また田中は、≪電気服≫を第2回具体展の舞台上で自ら着るという行為に及びました。つまり、≪電気服≫はただ作品として提示されるものではなく、着ることによって作品として成立するのです。田中はカンヴァスの作品を描く時に、木枠から外したカンヴァスをアトリエの床に広げて、大きな作品ではカンヴァスの上に足でのり、円や線を描いていきます。カンヴァスに対して正対するのではなく、その上で身を任せるように描く田中の制作過程は、平面化した≪電気服≫を着ていく事とある種同義なのではないかと思わせます。

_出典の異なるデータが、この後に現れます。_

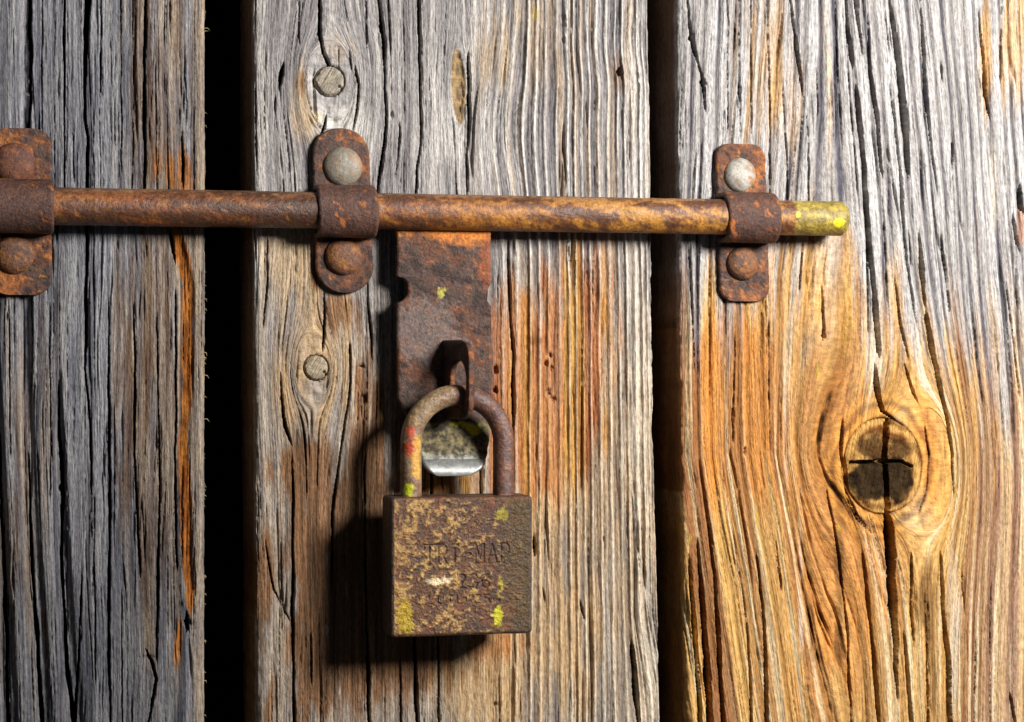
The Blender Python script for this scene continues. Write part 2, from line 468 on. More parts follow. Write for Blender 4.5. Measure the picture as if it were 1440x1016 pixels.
# ---- middle plank
def paint_mid(X, Y, U, R, T, f1, f2, inside, seed):
    right = sm(620, 720, X)
    b = np.clip(0.50 + 0.5 * f1 + 0.22 * f2 + 0.15 * T + right * 0.55 * (R - 0.42), 0, 1)
    c = mix(mix(np.broadcast_to(DGREY, X.shape + (3,)), GREY, np.clip(b * 2, 0, 1)), LGREY, np.clip(b * 2 - 1, 0, 1))
    c = mix(c, WHITE, right * sm(0.35, 0.95, R) * 0.55)
    c = mix(c, lin(188, 158, 120), 0.42 * right * sm(0.05, 0.5, fbm(U / 7, Y / 260, 3, seed + 92)))
    pale = streaky(0.8 * blob(X, Y, 480, 185, 40, 60) + 0.5 * blob(X, Y, 610, 200, 30, 120) + 0.45 * blob(X, Y, 680, 150, 50, 200) + 0.7 * blob(X, Y, 900, 700, 30, 900), U, Y, seed + 80, 0.5, 14, 90)
    c = mix(c, WHITE, 0.55 * pale)
    tan = streaky(0.75 * blob(X, Y, 455, 500, 75, 130) + 0.55 * blob(X, Y, 420, 350, 70, 60) + 0.8 * blob(X, Y, 425, 150, 22, 60) + 0.5 * blob(X, Y, 470, 70, 30, 30)
                  + 0.7 * blob(X, Y, 690, 930, 110, 90) + 0.45 * blob(X, Y, 700, 60, 40, 90) + 0.45 * blob(X, Y, 780, 700, 150, 400), U, Y, seed + 81, 0.6, 10, 110)
    c = mix(c, TAN, 0.65 * tan)
    wl = np.clip(sm(260, 640, Y) * (0.85 + 0.5 * fbm(U / 18, Y / 220, 3, seed + 96)), 0, 1)
    c = c * (1 + wl[..., None] * np.array([0.02, -0.10, -0.28]))
    og = streaky(1.25 * blob(X, Y, 752, 590, 72, 115, 1.4) + 0.75 * blob(X, Y, 800, 520, 60, 130) + 0.55 * blob(X, Y, 720, 450, 40, 70) + 0.35 * blob(X, Y, 830, 420, 60, 120) + 0.8 * blob(X, Y, 610, 680, 60, 60)
                 + 0.7 * blob(X, Y, 700, 905, 45, 30), U, Y, seed + 82, 0.62, 7, 90)
    rusty = mix(np.broadcast_to(lin(178, 100, 38), X.shape + (3,)), mix(np.broadcast_to(BROWN, X.shape + (3,)), GOLD, np.clip(0.55 + 0.8 * f1, 0, 1)), np.clip(0.42 + 0.6 * T + 0.4 * f1, 0, 1))
    c = mix(c, rusty, 0.95 * og * (1 - 0.5 * right * sm(0.5, 1.0, R)) * np.clip(0.85 + 0.35 * T, 0, 1))
    br = streaky(0.9 * blob(X, Y, 440, 740, 26, 110) + 0.9 * blob(X, Y, 375, 815, 16, 70) + 0.8 * blob(X, Y, 430, 960, 26, 80) + 0.8 * blob(X, Y, 515, 590, 22, 90)
                 + 1.0 * blob(X, Y, 515, 780, 85, 170) + 0.6 * blob(X, Y, 600, 930, 120, 50) + 0.9 * blob(X, Y, 445, 385, 9, 28) + 0.7 * blob(X, Y, 475, 440, 30, 30) + 0.45 * blob(X, Y, 423, 118, 12, 26)
                 + 0.7 * blob(X, Y, 500, 910, 60, 70) + 0.5 * blob(X, Y, 745, 480, 30, 10) + 0.55 * blob(X, Y, 375, 990, 14, 60) + 0.5 * blob(X, Y, 410, 660, 40, 40) + 0.4 * blob(X, Y, 870, 105, 14, 40), U, Y, seed + 83, 0.7, 9, 60)
    c = mix(c, mix(np.broadcast_to(BROWN, X.shape + (3,)), lin(140, 92, 48), np.clip(0.5 + f1, 0, 1)), 0.8 * br)
    pocket = 1 - sm(0.8, 1.05, np.sqrt(((X - 645 - (Y - 120) * 0.06) / 10.5) ** 2 + ((Y - 122) / 55) ** 2) + 0.2 * f1)
    c = mix(c, mix(np.broadcast_to(lin(96, 72, 42), X.shape + (3,)), lin(158, 128, 74), np.clip(0.5 + 1.1 * fbm(X / 4, Y / 8, 3, seed + 93), 0, 1)), 0.85 * pocket)
    ye = sm(0.35, 0.8, blob(X, Y, 753, 20, 5, 14) + 0.6 * blob(X, Y, 448, 165, 14, 16) + 0.5 * blob(X, Y, 425, 590, 12, 25) + 0.5 * blob(X, Y, 876, 215, 5, 14) + 0.3 * f1)
    c = mix(c, lin(206, 180, 84), 0.6 * ye)
    return mix(c, CRACK_SHADE, 0.92 * inside)

def drift_mid(X, Y):
    k = sm(640, 920, X)
    return X - 0.016 * Y * k - 4 * k * np.exp(-((Y - 95) / 55.0) ** 2) * np.sin((Y - 95) / 40.0) + 16 * blob(X, Y, 700, 180, 60, 110) - 22 * sm(860, 930, X) * sm(840, 1016, Y) * (1 - 0.2 * sm(900, 1016, Y))

cr_mid = [
    [(449, 0, 2.5), (450, 50, 3), (455, 75, 3.2), (464, 94, 4)],
    [(533, 0, 4.2), (537, 35, 3.6), (540, 60, 3), (541, 120, 2.6), (543, 170, 2.6), (541, 200, 3.2), (533, 250, 3), (530, 280, 2)],
    [(588, 0, 3), (590, 60, 3), (592, 130, 2.6), (592, 200, 2.2), (587, 240, 2), (584, 280, 1.6)],
    [(659, 75, 2), (660, 110, 3.2), (660, 170, 3.6), (659, 200, 2.2), (657, 280, 1.6)],
    [(514, 0, 0.9), (516, 70, 1.3)], [(420, 0, 0.8), (421, 60, 1.3)],
    [(491, 72, 1.2), (494, 96, 1.8)], [(500, 95, 1.6), (505, 120, 2.4), (503, 150, 2.4), (496, 182, 1.2)],
    [(561, 172, 1.2), (563, 190, 1.8), (556, 250, 1)],
    [(400, 86, 1), (396, 104, 5), (393, 126, 2)],
    [(388, 136, 0.9), (387, 160, 1)], [(398, 250, 0.8), (398, 280, 1)],
    [(460, 160, 1), (456, 180, 2.2), (451, 196, 1.2)],
    [(377, 335, 1), (376, 400, 1.5), (371, 460, 1)],
    [(455, 405, 1), (457, 450, 2), (453, 492, 1.5)],
    [(493, 485, 2), (493, 530, 1.6), (491, 560, 2), (484, 600, 2.2), (478, 640, 1.6), (472, 680, 2.2), (468, 720, 1.8), (467, 830, 1.6)],
    [(394, 525, 1.2), (396, 560, 2.6), (401, 600, 2.8), (410, 625, 1.5)],
    [(410, 640, 1), (412, 700, 2), (412, 760, 2.6), (412, 850, 3), (413, 930, 2.6), (414, 1016, 2.6)],
    [(517, 420, 1.5), (523, 470, 2.6), (524, 505, 1)],
    [(513, 640, 1), (514, 760, 1.4), (515, 850, 2.2), (518, 950, 3.2), (520, 1016, 3.2)],
    [(583, 880, 2), (585, 960, 3.8), (588, 1016, 3.2)], [(616, 890, 2), (617, 1016, 1.8)],
    [(888, 905, 2), (892, 940, 4.2), (893, 970, 4.6), (898, 1016, 3)],
    [(374, 760, 0.9), (385, 830, 1.3), (406, 872, 1)],
    [(607, 640, 3), (607, 715, 3)], [(676, 640, 3), (677, 715, 3)],
    [(715, 335, 2), (716, 410, 2.8), (719, 450, 1.6), (722, 500, 2.8), (722, 570, 2.4), (722, 620, 1)],
    [(815, 843, 1), (819, 858, 2.6), (822, 872, 1)], [(763, 828, 1), (766, 845, 1.8)], [(751, 755, 2), (752, 780, 2.6)],
    [(437, 890, 0.9), (438, 960, 1.5)], [(563, 930, 0.8), (564, 1016, 1.4)],
]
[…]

日常的な着るという行為よって作品を成立させ、そして自己同一化を図る田中敦子のカンヴァス作品は、実は身体行為と密接に結びついており、日々の思索の象徴であり田中敦子の生の痕跡そのものに思われます。

 

田中は1965年に具体を脱会し、1972年奈良県明日香町に居を移しますが、インタビューの中で、明日香の環境にどうも馴染めず、大阪の鶴橋の風景が懐かしいと言います。田中の描く線には一本一本理由があると言われ、電気がコードなしでは光り輝くことが出来ないように、田中の描く不安定な一本一本の線は内と外の危うい繋ぎのようでもあります。奈良の山里で生まれた煌めくネオンのような作品≪81A≫は田中の生の葛藤でもあるかのようです。

 

現在我々が接する田中敦子の作品は、純粋にその色彩の絡み合いや円と線の重なりが美しく、見る者を魅了します。田中は自分が女性であれ、男性であれ同じような作品を作っていただろうと言いますが、この美しさの中には一人の人間・田中敦子の自信と揺らめきが交錯しているのではないでしょうか。初めて≪電気服≫を着て、点灯させたとき、(感電の危険性があるので)「一瞬死刑囚ならこんな気持ちだろうと思いがかすめた」と田中は回想しますが、絵画作品においても、一点一点に田中の覚悟が込められているのです。だから、常に新しい気持ちを込めて描く田中の作品に、我々の心は揺さぶられるのではないでしょうか。